Today Jim Crane and his players spent a lot of time reminding us us that they are have said they are sorry, that they have expressed remorse, as if that is all they need to say for us to be honor-bound to start to forget the whole sorry affair and rightfully turn attention to who will be the fourth and fifth starters this year, and whether or not Myles Straw can adequately replace Jake Marisnick as the designated late inning pinch runner.
What the Astros haven’t conveyed so far, at least not to me yet, is that they really “know why they’re supposed to be sorry” about this.
The players and owner Jim Crane held a team meeting on Wednesday to plan a course of action for the next day of camp. On Thursday, they severely underwhelmed. Astros hitters Jose Altuve and Alex Bregman provided roughly two minutes of insincere, vague remarks, while Crane issued a strange denial that the team’s cheating actually affected the outcome of the games.
“I am really sorry about the choices that were made by my team, by the organization, and by me,” Bregman said, squeezing as much out of the passive voice as he could.
(snip)
The Astros’ talking points all had heavy overlap. The players said most of them didn’t speak out earlier because they wanted to get together and address it as a team. (Or maybe they wanted to get their stories straight and not admit any more than what was in MLB’s investigation.) They were sorry that they didn’t do more to stop it. They hoped to move on and be better in the future. They also didn’t specify what exactly they were supposed to be sorry for.

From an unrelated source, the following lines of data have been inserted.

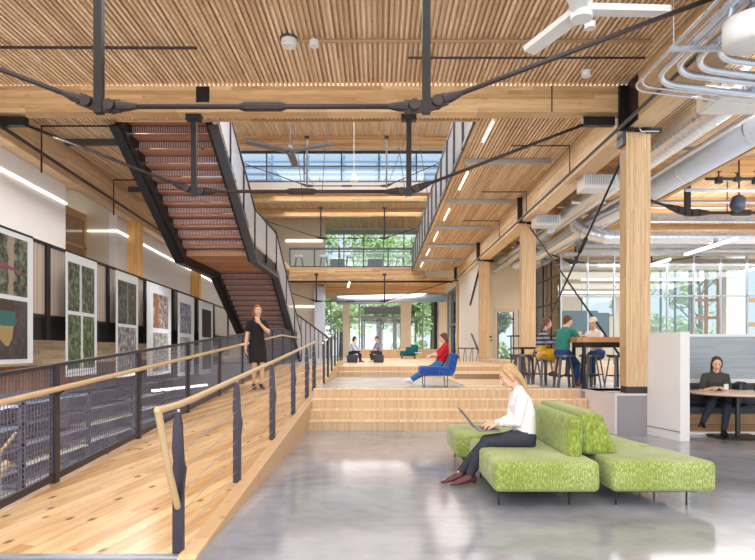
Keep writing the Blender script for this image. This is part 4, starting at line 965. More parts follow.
obj('frame', B().box(3.94, 5.3, 11.55, 12.25, 1.50, 1.60), STEEL, t)
for x, y in ((3.96, 11.6), (3.96, 12.2), (5.28, 11.6), (5.28, 12.2)): obj('leg', B().box(x-.03, x+.03, y-.03, y+.03, .7, 1.6), STEEL, t)
t = thing('high_table', 'dark high table farther back at the left of the striped top woman', 'table', (3.7, 14.6, .7))
obj('table_top', B().box(3.32, 4.1, 14.2, 15.0, 1.47, 1.52), STEELB, t)
obj('leg', B().box(3.4, 3.46, 14.3, 14.36, .7, 1.47), STEEL, t); obj('leg', B().box(3.95, 4.01, 14.3, 14.36, .7, 1.47), STEEL, t)
t = thing('high_table', 'thin dark high table in front of the far glazed door', 'table', (5.0, 22, .98))
obj('table_top', B().box(4.75, 5.85, 21.7, 22.3, 1.94, 1.98), STEEL, t)
for x in (4.8, 5.8): obj('leg', B().box(x-.02, x+.02, 21.8, 21.84, .98, 1.94), STEEL, t)
t = thing('side_table', 'small dark framed bench table beside the third timber column', 'table', (3.7, 24, .98))
obj('table_top', B().box(3.2, 3.95, 24.0, 24.4, 1.50, 1.54), STEELB, t)
for k in range(6): obj('leg', B().beam((3.25+.13*k, 24.1, .98), (3.2+.14*k+(.1 if k % 2 else 0), 24.1, 1.5), .02, .02), STEELB, t)
# glazed partition of the right wing
t = thing('glass_partition', 'tall glazed partition with thin white mullions behind the high table', 'partition', (9, 19.5, .7))
b = B(); xs = [5.90+.86*k for k in range(11)]
for k, x in enumerate(xs): obj('mullion', B().box(x-.022, x+.022, 19.4, 19.48, .7, 4.6), GALVD, t)
obj('transom', B().box(5.95, 14.9, 19.4, 19.48, 3.18, 3.22), GALVD, t); obj('head_rail', B().box(5.95, 14.9, 19.38, 19.5, 4.5, 4.6), GALVD, t)
obj('glass_panel', B().box(5.95, 14.9, 19.43, 19.44, .75, 4.5), GLASS, t)
t = thing('glass_partition', 'greenish glass partition running back beside the second timber column', 'partition', (5.95, 22, .7))
for k in range(4):
    y = 19.6+1.0*k; obj('mullion', B().box(5.9, 5.95, y, y+.08, .98, 4.5), STEEL, t)
obj('transom', B().box(5.9, 5.95, 19.6, 22.6, 3.0, 3.05).box(5.9, 5.95, 19.6, 22.6, 3.9, 3.95), STEEL, t); obj('glass_panel', B().box(5.92, 5.93, 19.6, 22.6, 1.0, 4.5), GLASSG, t)
tag(obj('teal_board', B().box(7.0, 8.9, 24.4, 24.5, 1.9, 3.05), TEALB), 'dark teal pin board behind the glazed partition', 'board')
tag(obj('teal_board', B().box(8.95, 9.6, 25.0, 25.1, 1.9, 3.0), TEALB), 'narrow dark teal board right of the wide one', 'board')

# ================================================================= BLUE LOUNGE, TEAL CHAIR
t = thing('lounge_chair', 'blue velvet lounge chair with thin wire legs on the raised concrete floor', 'chair', (1.2, 12.3, .7))
soft(t, 'seat_cushion', .82, 1.5, 12.0, 12.75, .93, 1.12, BLUE, .05)
soft(t, 'back_cushion', 1.38, 1.54, 11.97, 12.78, 1.0, 1.40, BLUE, .05, Matrix.Translation((1.4, 0, 1.1)) @ Matrix.Rotation(R(12), 4, 'Y') @ Matrix.Translation((-1.4, 0, -1.1)))
for x in (.92, 1.38):
    b = B(); b.tube([(x, 12.08, .94), (x, 12.08, .71), (x, 12.68, .71), (x, 12.68, .94)], .01, 8); obj('leg', b, STEELG, t)
t = thing('armchair', 'teal armchair facing left in front of the entrance doors', 'chair', (2.0, 33, .98))
soft(t, 'seat', 1.15, 2.0, 32.4, 33.3, 1.12, 1.40, TEAL, .08); soft(t, 'backrest', 1.75, 2.12, 32.35, 33.35, 1.2, 1.74, TEAL, .1)
soft(t, 'armrest', 1.45, 2.0, 32.3, 32.5, 1.2, 1.62, TEAL, .07)
for x, y in ((1.25, 32.5), (1.95, 32.5), (1.25, 33.2), (1.95, 33.2)): obj('leg', B().box(x-.02, x+.02, y-.02, y+.02, .98, 1.13), STEEL, t)
# bridge furniture
bs = thing('counter_stool', 'pale counter stool on the footbridge, leftmost of the four', 'stool', (WX(299, 35.6), 35.6, 6.25), 0, 'stools on the footbridge')
obj('seat', B().rbox(-.24, .24, -.2, .2, .66, .82, .04, 2), FANW, bs, local=True)
for sx in (-1, 1):
    for sy in (-1, 1): obj('leg', B().beam((sx*.16, sy*.14, .66), (sx*.26, sy*.2, 0), .04, .04), STEELP, bs, local=True)
for px, l in ((324, 'second'), (350, 'third'), (400, 'rightmost')): dup(bs, (WX(px, 35.6), 35.6, 6.25), 0, 'pale counter stool on the footbridge, %s of the four' % l)
for i, px in enumerate((337, 375)):
    x = WX(px, 36.5); t = thing('tub_chair', ('left', 'right')[i]+' dark tub chair on the footbridge', 'chair', (x, 36.5, 6.25))
    soft(t, 'seat', x-.42, x+.42, 36.2, 36.9, 6.25, 6.60, CUSH, .08); soft(t, 'backrest', x-.45, x+.45, 36.8, 37.0, 6.5, 7.05, CUSH, .08)
for i, (x, y) in enumerate(((-1.0, 22.5), (-.02, 22.6))):
    tag(obj('ottoman', B().rbox(x-.2, x+.2, y-.2, y+.2, .98, 1.28, .06, 3), CUSH, None, True), ('dark ottoman under the left of the two seated people', 'dark ottoman under the right of the two seated people')[i], 'ottoman')
# ================================================================= PEOPLE
def fuse(name, b, mat, parent, voxel=.008, smooth=4, fac=.5):
    """voxel-fuse overlapping closed solids into one continuous surface"""
    me = bpy.data.meshes.new(name); bmesh.ops.recalc_face_normals(b.bm, faces=list(b.bm.faces)); b.bm.to_mesh(me); b.bm.free()
    o = bpy.data.objects.new(name, me); COL.objects.link(o)
    m = o.modifiers.new('r', 'REMESH'); m.mode = 'VOXEL'; m.voxel_size = voxel
    s = o.modifiers.new('s', 'SMOOTH'); s.factor = fac; s.iterations = smooth
    dg = bpy.context.evaluated_depsgraph_get(); dg.update()
    n = bpy.data.meshes.new_from_object(o.evaluated_get(dg)); o.modifiers.clear(); o.data = n; n.name = name; bpy.data.meshes.remove(me)
    n.materials.clear(); n.materials.append(mat)
    for f in n.polygons: f.use_smooth = True; f.material_index = 0
    o.parent = parent; return o
def ik(a, c, l1, l2, pole):
    a, c, pole = Vector(a), Vector(c), Vector(pole); d = c-a; L = min(d.length, (l1+l2)*.999); u = d.normalized(); c2 = a+u*L
    x = (l1*l1-l2*l2+L*L)/(2*L); h = math.sqrt(max(0, l1*l1-x*x)); p = (pole-u*pole.dot(u))
    p = p.normalized() if p.length > 1e-6 else u.orthogonal(); return a+u*x+p*h, c2
SKINS = {}
def skin(nm, c): return plain(nm, c, .5, noise=.05, nscale=12)
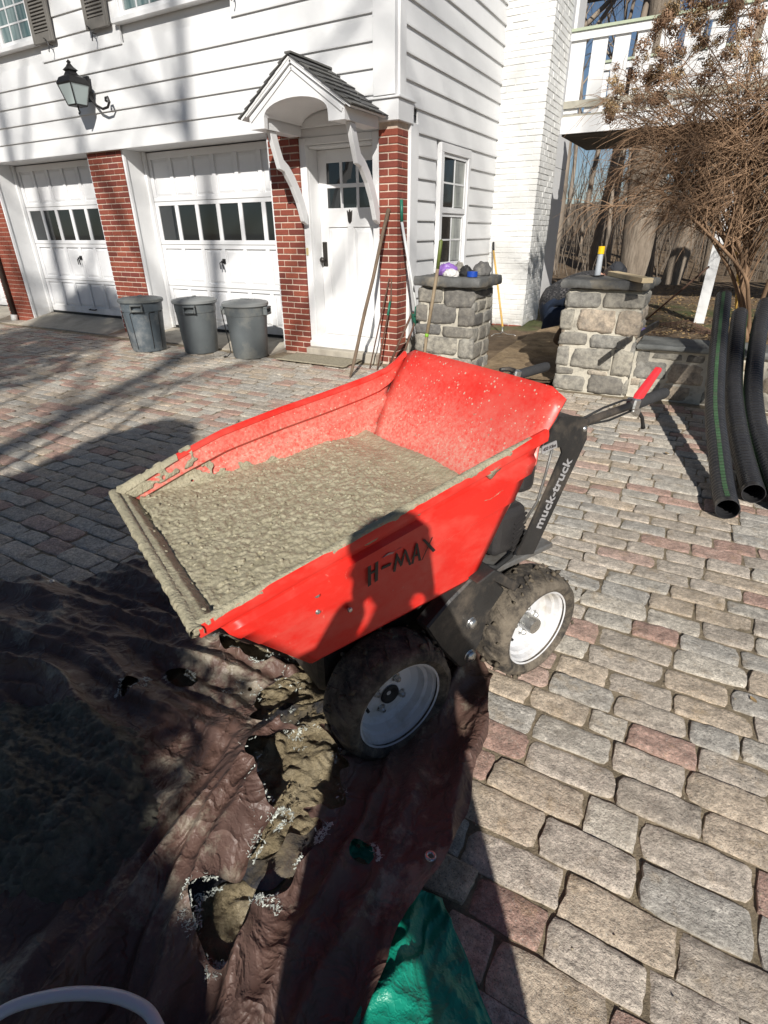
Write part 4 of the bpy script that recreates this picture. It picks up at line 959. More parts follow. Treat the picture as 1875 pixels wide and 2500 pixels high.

One more thing: it occurs to me that there is a way that the Astros could still make this even more annoying. If—despite all we’ve learned so far about the Astros cheating and whatever may still come out—if the team and the players come out tomorrow, and the next day, and next week and next month, and for however long it is that people in and out of the game are still pissed off and/or disappointed about this sorry episode…if they now take the attitude that they have done all the apologizing that is necessary and have nothing more to say on the matter…if one of them looks down his nose at a reporter and huffs that he has “already addressed that issue” and refuses to say another word…
And if the reporters let them get away with that? If they don’t “chase them ‘round the moons of Nibia and ‘round the Antares maelstrom, and ‘round perdition’s flame” to get a honest answer to a legitimate question…well, that’s a whole ‘nuther blog post.